Vedanta Aluminium on Tuesday said it was neither in the interest of any company, nor in the interest of the country, to depend on imported coal when there were ample coal reserves at home, with extraction cost as low as Rs 510 per tonne for open cast and less than Rs 2,040 for underground mining.
“Imported coal is, at best, a fallback option. Government should at least make arrangements to meet the coal needs of hinterland projects. Coal needs should be met only from the local sources,” said S K Roongta, managing director of Vedanta Aluminium.

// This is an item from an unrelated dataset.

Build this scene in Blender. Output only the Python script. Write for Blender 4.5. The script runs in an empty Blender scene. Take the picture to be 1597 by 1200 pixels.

The government is looking at policy options such as auctioning new captive coal blocks and Vedanta was ready to bid for those once the policy was in place, he said on the sidelines of a three-day international aluminium conference which began here on Tuesday.
Vendanta is currently implementing plans to scale up the group's total aluminium production capacity to 2.5 million tonnes. Roongta says the company expects to achieve the total intended capacity in less than two years from now. An investment of Rs 60,000 crore had been readied on capacity expansion, including captive power projects, and 75 per cent of the capex had already been made, Roongta said.
The aluminum industry depends extensively on captive power generation.
There has been poor progres on a captive coal block jointly given to five companies, including Vedanta, at Rampia in Odisha.
It is also looking forward to early clearances for bauxite reserve leases, since the company is presently buying aluminum ore from mining companies in Gujarat and elsewhere.